The decree directing the sale was not appealed from, but treated as void.
COUNSEL:
George V. Smith, and Stetson & Houghton, for Appellants.
R. E. Arick, for Respondent.
OPINION
MYRICK, Judge
The additional facts sufficiently appear in the opinion of the court.
This is an appeal from an order confirming the sale of property sold as real estate, and directing a conveyance to be made.
The appeal was in time. The sixtieth day fell on Monday, January 2, 1882. The 1st day of January, 1882, being Sunday, the ensuing Monday was a non-judicial day ( § 11, Code Civ. Proc.), and the notice given on Tuesday, January 3d, was in time. (§ 12.) The motion to dismiss is therefore denied.
The petition for the sale of the property is fatally defective. Section 1537 of the Code of Civil Procedure requires that the petition set forth the amount of personal estate that has come to the hands of the administrator, and how much, if any, remains undisposed of; the debts outstanding so far as can be ascertained or estimated; the amount due on the family allowance, or that will be due for one year; the debts, expenses, and charges of administration already accrued, and an estimate of what will accrue; a general description of the real property of the deceased or in which he had any interest, and the condition and value thereof, with other matters stated in the section. In endeavoring to be conformed to the above requirements, the petition described the personal property which had come to the hands of the administrator, and stated that it had been appraised at four thousand five hundred and eleven dollars. The petition then stated " that a portion of said property has been sold by a former order of this court, and your petitioner has realized therefrom the sum of three thousand dollars, and the balance remains to be disposed of." What property remains to be disposed of?
In regard to the debts, the petition stated: " That the debts outstanding against the said deceased, as far as can be ascertained or estimated, amount to this day to the sum of five thousand dollars, and are fully set forth in the schedule marked A, heretofore annexed and made a part of this petition." No schedule A is annexed to the petition, nor any schedule of debts outstanding. The petition stated: " That the amount due on the family allowance is the sum of $; that the amount that will be due on said family allowance, after the same shall have been in force one year, is the sum of $ ."
The petition also stated that the debts, expenses, and charges of the administration already accrued amount to two hundred and fifty dollars, " and are fully set forth in the schedule marked B, hereunto annexed and made a part of this petition"; and that the debts, expenses, and charges of administration that will accrue are estimated at five hundred dollars, " and are set forth in the schedule marked C hereunto annexed and made part of this petition." There is no schedule B or schedule C annexed to or accompanying the petition, nor any statement, except as above, of the debts, expenses, or charges of administration, accrued, or to accrue. There is no attempt at a statement of the condition of the property of the estate; nor of the value of the property asked to be sold, except the statement that it is of uncertain value on account of litigation with reference thereto.

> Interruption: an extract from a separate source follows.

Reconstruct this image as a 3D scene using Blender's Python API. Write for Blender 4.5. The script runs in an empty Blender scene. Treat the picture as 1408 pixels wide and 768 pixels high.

The section of the Code above referred to provides if any of the matters therein enumerated cannot be ascertained, it must be so stated in the petition; but a failure to set forth the facts showing the sale to be necessary will not invalidate the subsequent proceedings if the defect be supplied by the proofs at the hearing, and the general facts showing such necessity be stated in the decree. The petition did not state that such matters required by the section as were omitted could not be ascertained, nor does it appear, directly or indirectly, that the defects were supplied by proofs at the hearing, nor does the decree authorizing the sale state any general or other facts showing a necessity for a sale. It is true, the order of sale states that it having appeared to the court by the petition that it was necessary to sell real estate, thereupon an order to show cause was made; but the order does not state that on the hearing a sale appeared to be necessary. The only statement in that regard is, it " appearing to the court that it would be for the benefit of the estate to sell the said real estate at private sale." These words express a choice as between a public and a private sale; but do not express a necessity for a sale. An attempted sale, based upon such a petition and order, would convey no title.
Order reversed.
THORNTON, J., and SHARPSTEIN, J., concurred.